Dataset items
-------------------------

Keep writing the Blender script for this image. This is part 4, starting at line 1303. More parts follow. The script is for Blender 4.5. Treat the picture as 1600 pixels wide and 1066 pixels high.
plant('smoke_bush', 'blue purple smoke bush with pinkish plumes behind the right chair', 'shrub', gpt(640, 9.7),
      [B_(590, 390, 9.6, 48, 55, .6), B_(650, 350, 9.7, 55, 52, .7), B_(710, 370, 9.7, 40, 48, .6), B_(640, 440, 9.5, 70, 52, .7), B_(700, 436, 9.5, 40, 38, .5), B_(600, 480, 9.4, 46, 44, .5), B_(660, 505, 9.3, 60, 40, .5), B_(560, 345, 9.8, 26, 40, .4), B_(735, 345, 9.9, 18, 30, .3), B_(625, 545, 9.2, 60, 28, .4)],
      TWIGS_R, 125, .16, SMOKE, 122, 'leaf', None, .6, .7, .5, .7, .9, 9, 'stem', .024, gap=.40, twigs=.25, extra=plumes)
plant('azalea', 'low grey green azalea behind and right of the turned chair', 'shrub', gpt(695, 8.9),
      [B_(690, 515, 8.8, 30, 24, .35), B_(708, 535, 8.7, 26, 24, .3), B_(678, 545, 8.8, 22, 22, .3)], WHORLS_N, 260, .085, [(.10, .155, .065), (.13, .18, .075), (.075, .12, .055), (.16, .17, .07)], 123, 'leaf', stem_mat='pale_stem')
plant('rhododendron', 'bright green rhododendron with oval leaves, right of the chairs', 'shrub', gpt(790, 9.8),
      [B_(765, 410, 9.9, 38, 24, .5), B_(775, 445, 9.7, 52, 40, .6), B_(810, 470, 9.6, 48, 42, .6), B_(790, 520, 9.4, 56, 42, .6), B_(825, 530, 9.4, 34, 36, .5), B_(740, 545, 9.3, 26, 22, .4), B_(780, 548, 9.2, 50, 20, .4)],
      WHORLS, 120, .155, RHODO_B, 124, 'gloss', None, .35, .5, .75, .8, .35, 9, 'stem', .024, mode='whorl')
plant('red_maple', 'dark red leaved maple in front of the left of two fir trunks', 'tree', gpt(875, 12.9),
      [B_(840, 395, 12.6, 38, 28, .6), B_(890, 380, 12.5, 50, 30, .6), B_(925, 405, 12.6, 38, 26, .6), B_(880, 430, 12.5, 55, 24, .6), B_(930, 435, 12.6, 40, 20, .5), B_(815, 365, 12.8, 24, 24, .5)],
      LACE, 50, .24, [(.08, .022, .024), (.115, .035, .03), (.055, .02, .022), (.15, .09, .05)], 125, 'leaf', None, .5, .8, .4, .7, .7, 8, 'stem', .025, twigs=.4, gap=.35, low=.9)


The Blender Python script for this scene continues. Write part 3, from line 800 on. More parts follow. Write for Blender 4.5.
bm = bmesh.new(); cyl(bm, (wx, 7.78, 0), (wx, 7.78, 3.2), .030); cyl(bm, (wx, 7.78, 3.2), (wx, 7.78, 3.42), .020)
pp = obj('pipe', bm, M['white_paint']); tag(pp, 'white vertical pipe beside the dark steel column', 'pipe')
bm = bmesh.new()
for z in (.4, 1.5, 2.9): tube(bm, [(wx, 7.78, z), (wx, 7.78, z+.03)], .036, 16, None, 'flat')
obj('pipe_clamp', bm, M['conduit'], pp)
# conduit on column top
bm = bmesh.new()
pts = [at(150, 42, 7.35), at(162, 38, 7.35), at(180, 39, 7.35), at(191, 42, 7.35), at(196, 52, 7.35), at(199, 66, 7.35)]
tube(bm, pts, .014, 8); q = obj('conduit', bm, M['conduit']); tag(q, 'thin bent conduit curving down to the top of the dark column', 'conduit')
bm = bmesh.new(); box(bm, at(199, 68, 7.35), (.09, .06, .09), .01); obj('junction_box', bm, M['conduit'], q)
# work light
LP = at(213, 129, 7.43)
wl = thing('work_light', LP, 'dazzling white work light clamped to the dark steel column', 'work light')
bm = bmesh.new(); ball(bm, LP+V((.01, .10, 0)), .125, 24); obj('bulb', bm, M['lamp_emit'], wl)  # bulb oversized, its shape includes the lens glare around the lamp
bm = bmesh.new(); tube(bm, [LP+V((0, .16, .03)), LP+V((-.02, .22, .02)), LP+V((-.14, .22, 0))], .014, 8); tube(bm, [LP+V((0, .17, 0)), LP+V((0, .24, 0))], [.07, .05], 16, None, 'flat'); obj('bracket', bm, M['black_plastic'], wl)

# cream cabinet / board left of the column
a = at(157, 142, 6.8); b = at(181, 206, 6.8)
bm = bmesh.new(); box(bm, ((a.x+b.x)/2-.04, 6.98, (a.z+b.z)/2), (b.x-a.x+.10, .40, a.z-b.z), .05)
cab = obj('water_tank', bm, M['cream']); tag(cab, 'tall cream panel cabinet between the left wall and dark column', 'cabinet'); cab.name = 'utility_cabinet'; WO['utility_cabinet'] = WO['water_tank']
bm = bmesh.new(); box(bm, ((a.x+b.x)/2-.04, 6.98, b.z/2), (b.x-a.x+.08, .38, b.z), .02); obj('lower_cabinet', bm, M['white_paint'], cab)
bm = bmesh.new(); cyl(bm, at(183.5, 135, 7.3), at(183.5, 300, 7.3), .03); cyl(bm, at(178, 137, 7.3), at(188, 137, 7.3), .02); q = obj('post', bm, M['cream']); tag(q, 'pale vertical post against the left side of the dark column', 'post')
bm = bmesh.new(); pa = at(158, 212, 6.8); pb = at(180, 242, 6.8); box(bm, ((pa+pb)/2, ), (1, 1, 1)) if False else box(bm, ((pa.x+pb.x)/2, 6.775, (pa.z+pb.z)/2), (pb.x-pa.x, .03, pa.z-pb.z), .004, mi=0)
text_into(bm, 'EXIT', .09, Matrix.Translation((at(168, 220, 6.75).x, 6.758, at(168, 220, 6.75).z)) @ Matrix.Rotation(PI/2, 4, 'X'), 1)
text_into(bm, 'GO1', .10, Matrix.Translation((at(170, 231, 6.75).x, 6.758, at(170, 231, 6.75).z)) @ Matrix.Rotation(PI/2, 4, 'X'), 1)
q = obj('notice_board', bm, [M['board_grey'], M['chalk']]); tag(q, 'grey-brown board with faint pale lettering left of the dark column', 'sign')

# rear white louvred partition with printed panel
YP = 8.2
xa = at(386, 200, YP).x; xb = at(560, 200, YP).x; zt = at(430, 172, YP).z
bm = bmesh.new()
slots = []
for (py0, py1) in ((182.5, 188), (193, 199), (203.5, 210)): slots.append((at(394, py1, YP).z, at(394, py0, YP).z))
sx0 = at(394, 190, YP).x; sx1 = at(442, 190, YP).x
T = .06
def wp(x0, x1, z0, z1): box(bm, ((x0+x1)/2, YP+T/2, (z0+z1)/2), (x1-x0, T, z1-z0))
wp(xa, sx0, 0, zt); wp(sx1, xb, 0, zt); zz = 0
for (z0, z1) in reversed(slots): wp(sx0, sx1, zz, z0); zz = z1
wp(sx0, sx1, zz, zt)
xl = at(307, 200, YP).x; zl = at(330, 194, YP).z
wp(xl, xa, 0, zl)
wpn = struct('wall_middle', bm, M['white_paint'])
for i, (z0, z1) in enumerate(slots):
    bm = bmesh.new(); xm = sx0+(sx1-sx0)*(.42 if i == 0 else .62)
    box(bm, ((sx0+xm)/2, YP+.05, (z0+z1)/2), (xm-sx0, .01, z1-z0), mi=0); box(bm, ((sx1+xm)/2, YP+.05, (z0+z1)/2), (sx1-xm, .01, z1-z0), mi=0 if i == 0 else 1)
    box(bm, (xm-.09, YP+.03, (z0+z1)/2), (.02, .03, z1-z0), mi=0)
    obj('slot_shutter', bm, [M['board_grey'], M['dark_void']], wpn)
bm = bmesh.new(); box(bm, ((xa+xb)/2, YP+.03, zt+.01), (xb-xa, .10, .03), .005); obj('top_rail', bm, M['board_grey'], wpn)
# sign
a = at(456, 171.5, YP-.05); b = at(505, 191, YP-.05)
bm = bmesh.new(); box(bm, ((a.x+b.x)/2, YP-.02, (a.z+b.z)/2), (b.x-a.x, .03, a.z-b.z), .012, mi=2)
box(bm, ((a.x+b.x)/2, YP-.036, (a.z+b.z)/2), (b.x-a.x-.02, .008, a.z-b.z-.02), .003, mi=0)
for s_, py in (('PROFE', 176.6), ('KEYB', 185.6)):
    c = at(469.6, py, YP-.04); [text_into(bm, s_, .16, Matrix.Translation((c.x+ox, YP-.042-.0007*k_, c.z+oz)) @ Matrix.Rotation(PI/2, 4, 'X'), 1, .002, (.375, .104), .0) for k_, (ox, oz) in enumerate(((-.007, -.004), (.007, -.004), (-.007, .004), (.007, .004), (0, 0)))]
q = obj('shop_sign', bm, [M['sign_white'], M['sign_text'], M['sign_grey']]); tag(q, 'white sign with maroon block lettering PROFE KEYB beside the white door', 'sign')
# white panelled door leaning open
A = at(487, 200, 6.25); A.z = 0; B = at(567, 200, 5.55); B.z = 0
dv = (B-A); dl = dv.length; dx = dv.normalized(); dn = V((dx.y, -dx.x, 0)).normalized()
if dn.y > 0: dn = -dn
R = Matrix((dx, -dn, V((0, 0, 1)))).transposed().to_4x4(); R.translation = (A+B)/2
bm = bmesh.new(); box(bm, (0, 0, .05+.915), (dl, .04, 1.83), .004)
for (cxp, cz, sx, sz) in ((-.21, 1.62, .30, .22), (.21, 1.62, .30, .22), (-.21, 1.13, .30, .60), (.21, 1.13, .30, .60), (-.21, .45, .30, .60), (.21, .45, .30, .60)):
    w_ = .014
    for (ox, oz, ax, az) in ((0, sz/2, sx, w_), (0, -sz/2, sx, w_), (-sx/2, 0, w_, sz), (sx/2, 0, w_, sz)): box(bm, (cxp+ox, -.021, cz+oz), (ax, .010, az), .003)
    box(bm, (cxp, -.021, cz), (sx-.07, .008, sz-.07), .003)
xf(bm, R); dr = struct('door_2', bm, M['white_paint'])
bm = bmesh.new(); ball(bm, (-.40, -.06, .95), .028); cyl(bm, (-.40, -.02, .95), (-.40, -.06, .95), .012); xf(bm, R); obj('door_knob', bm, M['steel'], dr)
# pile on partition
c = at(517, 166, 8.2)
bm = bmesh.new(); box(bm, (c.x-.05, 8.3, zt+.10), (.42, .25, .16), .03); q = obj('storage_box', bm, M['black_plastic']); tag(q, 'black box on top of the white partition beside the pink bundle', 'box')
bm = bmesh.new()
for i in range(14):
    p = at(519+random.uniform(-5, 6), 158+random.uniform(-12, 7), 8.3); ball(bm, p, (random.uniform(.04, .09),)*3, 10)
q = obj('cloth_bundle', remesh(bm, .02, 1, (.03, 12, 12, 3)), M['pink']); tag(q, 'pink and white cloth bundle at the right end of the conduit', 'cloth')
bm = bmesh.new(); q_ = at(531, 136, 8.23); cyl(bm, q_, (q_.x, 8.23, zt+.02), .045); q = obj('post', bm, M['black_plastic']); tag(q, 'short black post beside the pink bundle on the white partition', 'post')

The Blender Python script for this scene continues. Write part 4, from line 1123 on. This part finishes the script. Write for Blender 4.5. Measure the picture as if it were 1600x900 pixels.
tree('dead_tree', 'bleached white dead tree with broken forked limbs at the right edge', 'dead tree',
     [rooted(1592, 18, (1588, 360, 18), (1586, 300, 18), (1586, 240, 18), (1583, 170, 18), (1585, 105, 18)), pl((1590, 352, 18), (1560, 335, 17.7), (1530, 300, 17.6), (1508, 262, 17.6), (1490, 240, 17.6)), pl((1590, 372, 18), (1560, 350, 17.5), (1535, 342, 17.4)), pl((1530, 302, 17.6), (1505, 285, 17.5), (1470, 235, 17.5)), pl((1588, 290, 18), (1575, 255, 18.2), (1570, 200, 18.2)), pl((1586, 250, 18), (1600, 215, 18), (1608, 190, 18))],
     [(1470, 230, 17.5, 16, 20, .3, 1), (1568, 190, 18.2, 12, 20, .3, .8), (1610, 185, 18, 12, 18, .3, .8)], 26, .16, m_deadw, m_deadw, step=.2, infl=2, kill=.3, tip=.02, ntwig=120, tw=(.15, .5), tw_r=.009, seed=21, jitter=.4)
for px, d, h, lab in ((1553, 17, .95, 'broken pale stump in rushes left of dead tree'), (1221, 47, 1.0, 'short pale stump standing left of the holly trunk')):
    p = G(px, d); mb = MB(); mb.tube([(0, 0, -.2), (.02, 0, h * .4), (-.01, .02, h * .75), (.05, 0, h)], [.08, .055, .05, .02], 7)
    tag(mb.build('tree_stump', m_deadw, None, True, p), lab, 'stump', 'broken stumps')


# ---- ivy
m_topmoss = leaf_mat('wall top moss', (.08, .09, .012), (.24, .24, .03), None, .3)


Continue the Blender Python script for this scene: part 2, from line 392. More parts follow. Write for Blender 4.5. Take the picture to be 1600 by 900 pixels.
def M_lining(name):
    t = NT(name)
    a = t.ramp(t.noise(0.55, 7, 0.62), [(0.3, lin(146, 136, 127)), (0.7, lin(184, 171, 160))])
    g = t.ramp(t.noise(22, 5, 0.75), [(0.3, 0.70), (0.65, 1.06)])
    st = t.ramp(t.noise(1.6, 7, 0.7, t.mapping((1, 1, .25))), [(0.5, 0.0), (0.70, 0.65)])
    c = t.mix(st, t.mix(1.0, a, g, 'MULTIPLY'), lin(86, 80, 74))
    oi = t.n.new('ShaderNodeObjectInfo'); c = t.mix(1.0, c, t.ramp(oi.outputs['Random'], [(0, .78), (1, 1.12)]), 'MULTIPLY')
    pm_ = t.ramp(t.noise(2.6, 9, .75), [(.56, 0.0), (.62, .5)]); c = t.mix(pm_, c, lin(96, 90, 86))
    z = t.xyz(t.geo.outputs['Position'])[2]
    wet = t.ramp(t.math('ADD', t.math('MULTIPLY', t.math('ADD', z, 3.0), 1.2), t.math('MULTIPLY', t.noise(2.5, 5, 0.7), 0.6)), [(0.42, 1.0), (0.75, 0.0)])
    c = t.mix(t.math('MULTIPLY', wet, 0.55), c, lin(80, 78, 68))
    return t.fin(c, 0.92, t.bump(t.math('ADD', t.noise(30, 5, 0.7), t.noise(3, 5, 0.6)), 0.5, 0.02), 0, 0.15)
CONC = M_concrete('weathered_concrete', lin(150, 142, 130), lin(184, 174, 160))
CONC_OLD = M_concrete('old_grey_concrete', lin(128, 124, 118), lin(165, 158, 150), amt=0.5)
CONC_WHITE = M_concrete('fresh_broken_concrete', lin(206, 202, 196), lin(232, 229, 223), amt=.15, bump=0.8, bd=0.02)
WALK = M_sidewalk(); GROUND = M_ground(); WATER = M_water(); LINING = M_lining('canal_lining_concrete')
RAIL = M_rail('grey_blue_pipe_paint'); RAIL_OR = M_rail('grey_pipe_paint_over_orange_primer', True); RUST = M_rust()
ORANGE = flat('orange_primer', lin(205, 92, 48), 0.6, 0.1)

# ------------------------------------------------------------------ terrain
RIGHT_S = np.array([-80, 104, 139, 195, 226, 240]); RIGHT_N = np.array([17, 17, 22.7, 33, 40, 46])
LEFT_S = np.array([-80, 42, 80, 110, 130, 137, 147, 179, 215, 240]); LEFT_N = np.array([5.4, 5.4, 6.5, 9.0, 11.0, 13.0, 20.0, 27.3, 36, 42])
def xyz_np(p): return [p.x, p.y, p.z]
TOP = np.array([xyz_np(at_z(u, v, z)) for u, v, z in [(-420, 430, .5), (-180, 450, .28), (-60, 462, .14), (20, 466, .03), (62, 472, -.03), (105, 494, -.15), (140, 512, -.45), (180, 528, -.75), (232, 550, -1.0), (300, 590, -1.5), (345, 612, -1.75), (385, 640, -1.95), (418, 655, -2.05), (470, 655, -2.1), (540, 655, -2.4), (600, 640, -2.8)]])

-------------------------

◆ What you have to do:
Look through the entries above and list every line containing "follow".

◆ Written answer:
Keep writing the Blender script for this image. This is part 4, starting at line 1303. More parts follow. The script is for Blender 4.5. Treat the picture as 1600 pixels wide and 1066 pixels high.
The Blender Python script for this scene continues. Write part 3, from line 800 on. More parts follow. Write for Blender 4.5.
Continue the Blender Python script for this scene: part 2, from line 392. More parts follow. Write for Blender 4.5. Take the picture to be 1600 by 900 pixels.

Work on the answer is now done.